The reconstruction of the 3D world from images is among the central challenges in computer vision. Starting in the 2000s, researchers have pioneered algorithms which can reconstruct camera motion and sparse feature-points in real-time. In my talk, I will introduce direct methods for camera tracking and 3D reconstruction which do not require feature point estimation, which exploit all available input data and which recover dense or semi-dense geometry rather than sparse point clouds. Applications include 3D photography, free-viewpoint television and autonomous vehicles.
Speaker Biography
Daniel Cremers received Bachelor degrees in Mathematics (1994) and Physics (1994), and a Master’s degree in Theoretical Physics (1997) from the University of Heidelberg. In 2002 he obtained a PhD in Computer Science from the University of Mannheim, Germany. Subsequently he spent two years as a postdoctoral researcher at the University of California at Los Angeles and one year as a permanent researcher at Siemens Corporate Research in Princeton. From 2005 until 2009 he was associate professor at the University of Bonn, Germany. Since 2009 he holds the Chair of Computer Vision and Artificial Intelligence at the Technical University, Munich.
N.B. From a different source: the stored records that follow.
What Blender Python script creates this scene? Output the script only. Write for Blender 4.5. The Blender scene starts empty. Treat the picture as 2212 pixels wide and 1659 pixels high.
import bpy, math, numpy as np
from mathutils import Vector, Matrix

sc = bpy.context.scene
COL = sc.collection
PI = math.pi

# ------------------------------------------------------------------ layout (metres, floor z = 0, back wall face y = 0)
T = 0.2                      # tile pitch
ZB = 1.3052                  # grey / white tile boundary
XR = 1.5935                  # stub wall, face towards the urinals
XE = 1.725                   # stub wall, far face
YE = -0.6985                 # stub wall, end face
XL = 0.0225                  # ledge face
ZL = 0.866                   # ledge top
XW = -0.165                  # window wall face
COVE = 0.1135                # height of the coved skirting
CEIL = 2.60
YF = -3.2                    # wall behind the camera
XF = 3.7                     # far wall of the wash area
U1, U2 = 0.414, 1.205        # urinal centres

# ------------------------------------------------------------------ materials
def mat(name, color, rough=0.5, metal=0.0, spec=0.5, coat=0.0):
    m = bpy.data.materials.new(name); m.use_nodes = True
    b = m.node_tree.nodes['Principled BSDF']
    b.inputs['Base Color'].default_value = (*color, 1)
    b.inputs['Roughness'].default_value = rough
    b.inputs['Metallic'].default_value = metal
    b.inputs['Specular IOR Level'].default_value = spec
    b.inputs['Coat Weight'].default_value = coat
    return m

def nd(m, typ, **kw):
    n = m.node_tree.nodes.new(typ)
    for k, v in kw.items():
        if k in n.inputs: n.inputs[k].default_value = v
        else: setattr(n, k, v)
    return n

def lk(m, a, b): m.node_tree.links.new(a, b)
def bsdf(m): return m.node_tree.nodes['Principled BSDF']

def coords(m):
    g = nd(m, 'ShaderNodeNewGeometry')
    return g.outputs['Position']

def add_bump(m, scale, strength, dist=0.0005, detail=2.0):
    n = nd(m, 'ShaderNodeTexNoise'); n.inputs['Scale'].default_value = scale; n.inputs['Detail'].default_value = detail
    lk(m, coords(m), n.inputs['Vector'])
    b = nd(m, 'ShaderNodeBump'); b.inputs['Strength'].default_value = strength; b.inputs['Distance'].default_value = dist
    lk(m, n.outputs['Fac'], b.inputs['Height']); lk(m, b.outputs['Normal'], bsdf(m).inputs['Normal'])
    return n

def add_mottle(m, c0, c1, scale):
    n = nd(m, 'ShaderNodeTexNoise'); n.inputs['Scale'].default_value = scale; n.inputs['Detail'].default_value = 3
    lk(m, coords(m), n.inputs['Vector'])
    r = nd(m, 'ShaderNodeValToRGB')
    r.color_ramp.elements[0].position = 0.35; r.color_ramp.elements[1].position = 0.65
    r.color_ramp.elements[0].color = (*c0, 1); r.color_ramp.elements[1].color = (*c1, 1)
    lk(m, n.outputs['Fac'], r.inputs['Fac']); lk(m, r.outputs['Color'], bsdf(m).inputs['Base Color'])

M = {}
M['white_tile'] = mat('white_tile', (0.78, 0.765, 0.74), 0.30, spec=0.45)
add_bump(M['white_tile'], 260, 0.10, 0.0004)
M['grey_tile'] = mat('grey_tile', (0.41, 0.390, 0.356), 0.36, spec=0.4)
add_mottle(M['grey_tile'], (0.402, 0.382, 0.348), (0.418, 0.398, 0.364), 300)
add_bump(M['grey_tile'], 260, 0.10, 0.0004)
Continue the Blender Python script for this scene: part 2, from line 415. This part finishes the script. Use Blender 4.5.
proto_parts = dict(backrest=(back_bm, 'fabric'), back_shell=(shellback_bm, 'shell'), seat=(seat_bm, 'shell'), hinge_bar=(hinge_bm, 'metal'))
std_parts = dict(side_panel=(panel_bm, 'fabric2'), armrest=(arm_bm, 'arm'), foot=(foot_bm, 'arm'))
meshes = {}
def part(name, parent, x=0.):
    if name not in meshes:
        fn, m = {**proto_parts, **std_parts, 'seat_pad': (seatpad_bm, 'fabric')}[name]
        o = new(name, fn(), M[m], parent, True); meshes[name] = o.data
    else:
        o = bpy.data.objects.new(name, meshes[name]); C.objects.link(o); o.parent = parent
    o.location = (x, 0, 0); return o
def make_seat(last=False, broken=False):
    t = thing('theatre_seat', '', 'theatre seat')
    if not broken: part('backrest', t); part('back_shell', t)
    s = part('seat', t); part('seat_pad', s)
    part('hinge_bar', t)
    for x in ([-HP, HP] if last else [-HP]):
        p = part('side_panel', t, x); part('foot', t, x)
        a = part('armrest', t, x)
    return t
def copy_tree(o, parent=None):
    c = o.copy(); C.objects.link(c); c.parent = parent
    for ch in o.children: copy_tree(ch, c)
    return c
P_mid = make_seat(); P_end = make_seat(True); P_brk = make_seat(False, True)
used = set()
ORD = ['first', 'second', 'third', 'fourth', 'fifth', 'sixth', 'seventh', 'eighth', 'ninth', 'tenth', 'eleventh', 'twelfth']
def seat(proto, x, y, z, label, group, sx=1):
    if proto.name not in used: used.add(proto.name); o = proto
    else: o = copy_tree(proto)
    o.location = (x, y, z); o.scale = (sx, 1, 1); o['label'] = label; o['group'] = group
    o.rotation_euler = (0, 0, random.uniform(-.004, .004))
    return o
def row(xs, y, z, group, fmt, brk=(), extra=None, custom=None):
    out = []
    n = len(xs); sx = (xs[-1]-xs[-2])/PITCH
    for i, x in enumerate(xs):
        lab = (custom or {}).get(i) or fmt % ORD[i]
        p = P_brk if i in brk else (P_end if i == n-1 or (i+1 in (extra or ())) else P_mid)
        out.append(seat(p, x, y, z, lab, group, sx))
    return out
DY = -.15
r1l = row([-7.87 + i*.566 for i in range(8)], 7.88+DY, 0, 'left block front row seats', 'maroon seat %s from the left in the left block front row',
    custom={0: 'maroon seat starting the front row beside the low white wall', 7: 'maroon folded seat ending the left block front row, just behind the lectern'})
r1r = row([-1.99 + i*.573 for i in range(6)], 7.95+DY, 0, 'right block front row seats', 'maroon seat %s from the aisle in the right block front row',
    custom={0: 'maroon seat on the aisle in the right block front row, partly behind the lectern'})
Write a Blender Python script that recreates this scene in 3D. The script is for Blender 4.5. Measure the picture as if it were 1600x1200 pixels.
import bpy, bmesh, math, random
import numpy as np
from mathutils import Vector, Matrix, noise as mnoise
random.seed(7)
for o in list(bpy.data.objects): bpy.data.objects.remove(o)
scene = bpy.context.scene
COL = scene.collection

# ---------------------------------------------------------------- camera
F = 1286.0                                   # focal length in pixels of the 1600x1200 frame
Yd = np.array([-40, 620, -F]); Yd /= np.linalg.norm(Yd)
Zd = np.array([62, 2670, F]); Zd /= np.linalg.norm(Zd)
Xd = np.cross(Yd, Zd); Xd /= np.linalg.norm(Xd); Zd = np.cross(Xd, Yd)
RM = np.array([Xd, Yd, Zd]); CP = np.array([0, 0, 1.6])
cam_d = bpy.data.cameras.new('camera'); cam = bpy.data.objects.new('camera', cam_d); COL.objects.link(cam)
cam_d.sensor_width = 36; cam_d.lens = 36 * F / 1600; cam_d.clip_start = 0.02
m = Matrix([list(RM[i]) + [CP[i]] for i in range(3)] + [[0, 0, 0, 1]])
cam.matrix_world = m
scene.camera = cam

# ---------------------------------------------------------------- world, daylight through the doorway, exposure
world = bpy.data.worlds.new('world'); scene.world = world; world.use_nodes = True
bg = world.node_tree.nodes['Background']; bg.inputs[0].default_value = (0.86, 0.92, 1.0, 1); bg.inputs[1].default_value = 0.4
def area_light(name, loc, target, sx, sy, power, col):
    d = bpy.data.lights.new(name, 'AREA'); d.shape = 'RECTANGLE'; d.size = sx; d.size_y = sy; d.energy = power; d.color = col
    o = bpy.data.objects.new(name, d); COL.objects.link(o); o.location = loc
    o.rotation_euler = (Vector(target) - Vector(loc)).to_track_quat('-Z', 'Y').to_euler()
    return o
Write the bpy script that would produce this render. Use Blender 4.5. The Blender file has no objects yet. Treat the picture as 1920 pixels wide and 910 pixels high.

He has coauthored over 300 publications which received numerous awards, most recently the SGP 2016 Best Paper Award, the CVPR 2016 Best Paper Honorable Mention and the IROS 2017 and ICRA 2018 Best Paper Award Finalist. For pioneering research he received a Starting Grant (2009), a Proof of Concept Grant (2014) and a Consolidator Grant (2015) from the European Research Council. In December 2010 he was listed among “Germany’s top 40 researchers below 40” (Capital). Prof. Cremers received the Gottfried-Wilhelm Leibniz Award 2016, the most important research award in German academia.